## What is being asked
The records below are to be quoted in full; please keep every word exact.

## Extracted material
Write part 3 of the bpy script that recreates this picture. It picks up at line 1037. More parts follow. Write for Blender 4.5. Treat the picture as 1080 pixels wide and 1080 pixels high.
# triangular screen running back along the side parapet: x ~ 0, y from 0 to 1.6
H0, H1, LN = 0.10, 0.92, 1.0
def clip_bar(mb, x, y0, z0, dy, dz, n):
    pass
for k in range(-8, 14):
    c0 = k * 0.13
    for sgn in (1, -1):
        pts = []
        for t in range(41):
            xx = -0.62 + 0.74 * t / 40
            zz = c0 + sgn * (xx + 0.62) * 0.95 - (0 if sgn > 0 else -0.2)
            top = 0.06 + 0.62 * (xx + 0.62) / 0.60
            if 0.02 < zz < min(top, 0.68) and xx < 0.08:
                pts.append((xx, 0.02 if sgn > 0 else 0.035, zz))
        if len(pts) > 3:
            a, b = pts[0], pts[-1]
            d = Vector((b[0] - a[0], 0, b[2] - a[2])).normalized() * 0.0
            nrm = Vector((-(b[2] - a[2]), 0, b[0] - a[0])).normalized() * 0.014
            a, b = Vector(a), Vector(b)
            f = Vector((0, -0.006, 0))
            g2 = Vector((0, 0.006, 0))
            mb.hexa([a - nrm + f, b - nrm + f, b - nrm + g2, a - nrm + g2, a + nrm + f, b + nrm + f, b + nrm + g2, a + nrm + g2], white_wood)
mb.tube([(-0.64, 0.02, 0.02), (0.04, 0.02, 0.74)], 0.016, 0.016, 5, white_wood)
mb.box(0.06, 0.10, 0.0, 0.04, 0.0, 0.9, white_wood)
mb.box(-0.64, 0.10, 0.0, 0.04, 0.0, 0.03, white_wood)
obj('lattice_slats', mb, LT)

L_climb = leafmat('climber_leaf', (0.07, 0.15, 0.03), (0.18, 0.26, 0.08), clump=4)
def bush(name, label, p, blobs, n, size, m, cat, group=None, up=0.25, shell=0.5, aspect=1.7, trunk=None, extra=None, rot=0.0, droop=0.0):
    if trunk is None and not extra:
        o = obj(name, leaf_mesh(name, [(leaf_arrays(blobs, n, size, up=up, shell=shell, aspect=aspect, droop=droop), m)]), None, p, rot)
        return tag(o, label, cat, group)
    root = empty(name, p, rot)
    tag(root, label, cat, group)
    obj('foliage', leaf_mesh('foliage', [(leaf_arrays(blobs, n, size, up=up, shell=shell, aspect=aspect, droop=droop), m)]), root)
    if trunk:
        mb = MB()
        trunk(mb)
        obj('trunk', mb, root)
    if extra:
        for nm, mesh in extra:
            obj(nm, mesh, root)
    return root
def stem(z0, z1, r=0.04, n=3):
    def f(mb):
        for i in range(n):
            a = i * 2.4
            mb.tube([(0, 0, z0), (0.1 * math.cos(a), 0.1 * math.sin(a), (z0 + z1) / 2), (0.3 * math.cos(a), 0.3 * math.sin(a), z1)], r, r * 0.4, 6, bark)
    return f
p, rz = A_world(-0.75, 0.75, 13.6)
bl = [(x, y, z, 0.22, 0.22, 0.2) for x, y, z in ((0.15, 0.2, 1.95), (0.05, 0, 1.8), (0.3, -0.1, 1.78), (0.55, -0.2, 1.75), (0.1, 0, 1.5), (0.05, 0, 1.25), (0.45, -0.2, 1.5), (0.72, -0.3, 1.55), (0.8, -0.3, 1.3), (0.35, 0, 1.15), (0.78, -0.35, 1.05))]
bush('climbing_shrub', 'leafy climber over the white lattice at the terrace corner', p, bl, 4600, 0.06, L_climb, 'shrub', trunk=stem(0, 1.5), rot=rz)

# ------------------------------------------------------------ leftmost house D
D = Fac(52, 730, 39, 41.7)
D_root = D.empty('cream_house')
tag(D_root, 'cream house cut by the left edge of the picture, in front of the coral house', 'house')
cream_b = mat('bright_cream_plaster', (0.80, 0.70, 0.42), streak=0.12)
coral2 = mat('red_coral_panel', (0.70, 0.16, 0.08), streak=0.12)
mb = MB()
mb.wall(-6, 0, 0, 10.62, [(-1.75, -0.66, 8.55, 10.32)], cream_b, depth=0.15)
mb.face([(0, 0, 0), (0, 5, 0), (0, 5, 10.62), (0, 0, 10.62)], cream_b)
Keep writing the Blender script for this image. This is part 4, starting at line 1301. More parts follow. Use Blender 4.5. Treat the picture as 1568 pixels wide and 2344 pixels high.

## Answer for the task
Write part 3 of the bpy script that recreates this picture. It picks up at line 1037. More parts follow. Write for Blender 4.5. Treat the picture as 1080 pixels wide and 1080 pixels high.
# triangular screen running back along the side parapet: x ~ 0, y from 0 to 1.6
H0, H1, LN = 0.10, 0.92, 1.0
def clip_bar(mb, x, y0, z0, dy, dz, n):
    pass
for k in range(-8, 14):
    c0 = k * 0.13
    for sgn in (1, -1):
        pts = []
        for t in range(41):
            xx = -0.62 + 0.74 * t / 40
            zz = c0 + sgn * (xx + 0.62) * 0.95 - (0 if sgn > 0 else -0.2)
            top = 0.06 + 0.62 * (xx + 0.62) / 0.60
            if 0.02 < zz < min(top, 0.68) and xx < 0.08:
                pts.append((xx, 0.02 if sgn > 0 else 0.035, zz))
        if len(pts) > 3:
            a, b = pts[0], pts[-1]
            d = Vector((b[0] - a[0], 0, b[2] - a[2])).normalized() * 0.0
            nrm = Vector((-(b[2] - a[2]), 0, b[0] - a[0])).normalized() * 0.014
            a, b = Vector(a), Vector(b)
            f = Vector((0, -0.006, 0))
            g2 = Vector((0, 0.006, 0))
            mb.hexa([a - nrm + f, b - nrm + f, b - nrm + g2, a - nrm + g2, a + nrm + f, b + nrm + f, b + nrm + g2, a + nrm + g2], white_wood)
mb.tube([(-0.64, 0.02, 0.02), (0.04, 0.02, 0.74)], 0.016, 0.016, 5, white_wood)
mb.box(0.06, 0.10, 0.0, 0.04, 0.0, 0.9, white_wood)
mb.box(-0.64, 0.10, 0.0, 0.04, 0.0, 0.03, white_wood)
obj('lattice_slats', mb, LT)

L_climb = leafmat('climber_leaf', (0.07, 0.15, 0.03), (0.18, 0.26, 0.08), clump=4)
def bush(name, label, p, blobs, n, size, m, cat, group=None, up=0.25, shell=0.5, aspect=1.7, trunk=None, extra=None, rot=0.0, droop=0.0):
    if trunk is None and not extra:
        o = obj(name, leaf_mesh(name, [(leaf_arrays(blobs, n, size, up=up, shell=shell, aspect=aspect, droop=droop), m)]), None, p, rot)
        return tag(o, label, cat, group)
    root = empty(name, p, rot)
    tag(root, label, cat, group)
    obj('foliage', leaf_mesh('foliage', [(leaf_arrays(blobs, n, size, up=up, shell=shell, aspect=aspect, droop=droop), m)]), root)
    if trunk:
        mb = MB()
        trunk(mb)
        obj('trunk', mb, root)
    if extra:
        for nm, mesh in extra:
            obj(nm, mesh, root)
    return root
def stem(z0, z1, r=0.04, n=3):
    def f(mb):
        for i in range(n):
            a = i * 2.4
            mb.tube([(0, 0, z0), (0.1 * math.cos(a), 0.1 * math.sin(a), (z0 + z1) / 2), (0.3 * math.cos(a), 0.3 * math.sin(a), z1)], r, r * 0.4, 6, bark)
    return f
p, rz = A_world(-0.75, 0.75, 13.6)
bl = [(x, y, z, 0.22, 0.22, 0.2) for x, y, z in ((0.15, 0.2, 1.95), (0.05, 0, 1.8), (0.3, -0.1, 1.78), (0.55, -0.2, 1.75), (0.1, 0, 1.5), (0.05, 0, 1.25), (0.45, -0.2, 1.5), (0.72, -0.3, 1.55), (0.8, -0.3, 1.3), (0.35, 0, 1.15), (0.78, -0.35, 1.05))]
bush('climbing_shrub', 'leafy climber over the white lattice at the terrace corner', p, bl, 4600, 0.06, L_climb, 'shrub', trunk=stem(0, 1.5), rot=rz)

# ------------------------------------------------------------ leftmost house D
D = Fac(52, 730, 39, 41.7)
D_root = D.empty('cream_house')
tag(D_root, 'cream house cut by the left edge of the picture, in front of the coral house', 'house')
cream_b = mat('bright_cream_plaster', (0.80, 0.70, 0.42), streak=0.12)
coral2 = mat('red_coral_panel', (0.70, 0.16, 0.08), streak=0.12)
mb = MB()
mb.wall(-6, 0, 0, 10.62, [(-1.75, -0.66, 8.55, 10.32)], cream_b, depth=0.15)
mb.face([(0, 0, 0), (0, 5, 0), (0, 5, 10.62), (0, 0, 10.62)], cream_b)
Keep writing the Blender script for this image. This is part 4, starting at line 1301. More parts follow. Use Blender 4.5. Treat the picture as 1568 pixels wide and 2344 pixels high.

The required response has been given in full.